Die „theologische“ Dimension des Werks, die in der „gemeinsamen Erzählung“ mehr oder weniger am Rande stand, tritt durch die Zusätze A1, C, D und F entschieden hervor. Ester und Mordechai bekennen sich in ihren Gebeten zur göttlichen Souveränität über die Geschichte (C,1–4.23b) und bekräftigen, dass die Juden Gottes Erbbesitz sind (C,8a.9.16). Ester weist sogar darauf hin, dass die traurige Situation der Deportierten als Strafe Gottes verstanden werden kann (C,17–18). Das Gebet der beiden Helden (C,10.22–25.30b) drückt die Überzeugung aus, dass Gott am Werk ist, wenn die Juden gerettet werden. Mordechais ahnungsvoller Traum (A1) und seine Interpretation (F) setzen voraus, dass Gott Herr über die Ereignisse ist (F,6–9).
Die Ergänzungen machen auch die Motivationen der Protagonisten und den Sinn ihrer Taten deutlicher.

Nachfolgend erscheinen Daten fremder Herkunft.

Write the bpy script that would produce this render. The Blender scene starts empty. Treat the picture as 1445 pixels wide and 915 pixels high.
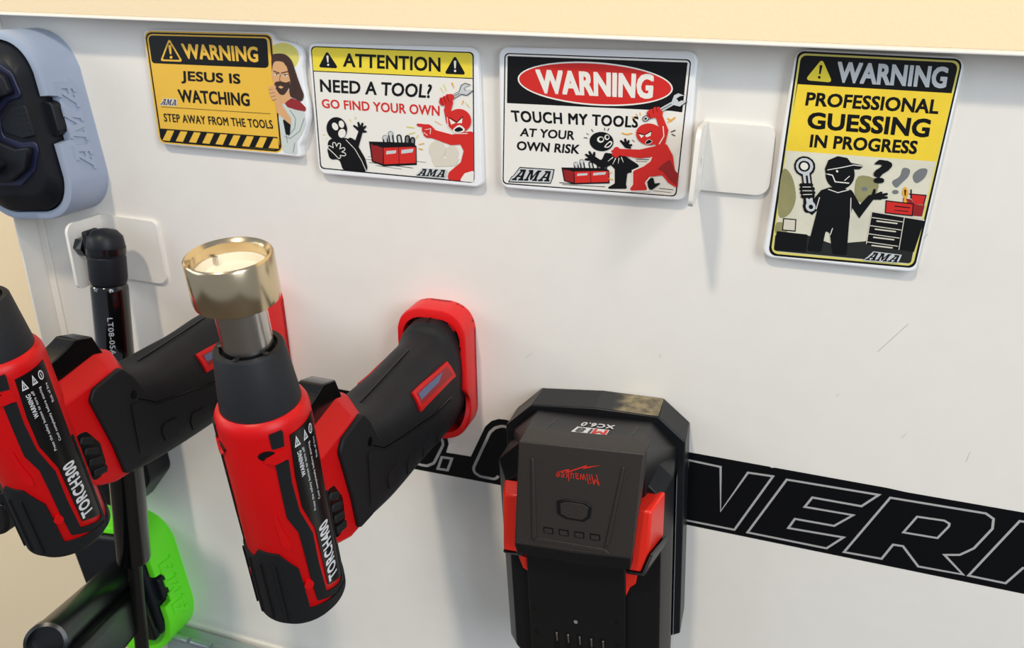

In der „gemeinsamen Erzählung“ (3,2–4) wird nicht gesagt, warum Mordechai es ablehnt, sich niederzuwerfen, aber sein Gebet erklärt, dass man sich nur vor Gott niederwerfen dürfe (C,7). In der „gemeinsamen Erzählung“ ist die Vorstellung, dass eine jüdische Frau Königin von Persien wird, weder etwas Positives noch etwas Negatives, aber Esters Gebet (C,26–29) erwähnt, dass sie angewidert ist, die Frau eines ausländischen Königs zu sein, und dass sie nicht an den Mahlzeiten der Heiden teilnimmt. Schließlich beschreibt Zusatz D das erste Vorsprechen der Königin vor dem König auf eine viel theatralischere Weise als der MT. Hervorgehoben werden dabei die Unsicherheit ihrer Lage und ihre Angewiesenheit auf Gott – beides Elemente, die das Herz des Königs milde stimmen (D,8).
In den Zusätzen A1, C, D und F wird die nichtjüdische Welt sehr negativ gezeichnet in dem Sinne, dass jüdisches dort Leben fast unmöglich ist. Laut den Gebeten von Ester und Mordechai ist das Leben eines gläubigen Juden in der nichtjüdischen Welt kompliziert und mühsam.
In den Zusätzen A2, B und E werden die Nichtjuden weniger kritisch gesehen. Für die beiden königlichen Erlasse trägt Haman die Verantwortung (E,5–6.10–14). Der Großkönig hingegen wird als weiser und gütiger Herrscher dargestellt, der von einem schlechten Berater getäuscht wurde (E,5–9). Wie schon in der Episode von der Intrige der Eunuchen in A,12–17 erscheinen die jüdischen Protagonisten als treue Untertanen des Königs (E,13), und die jüdischen Gesetze werden positiv beurteilt (E,15.19). Schließlich bekräftigt der persische König in seinem Erlass die alles überragende Macht des Gottes der Juden (E,16.21).
Die griechischen Zusätze geben der Ester-Erzählung eine andere Tendenz, indem sie sie zu einer Geschichte machen, in der der allmächtige Gott die gläubigen Juden (A1, C, D und F) in einem Reich, das von einem weisen König regiert wird (A2, B, E), nachdrücklich beschützt.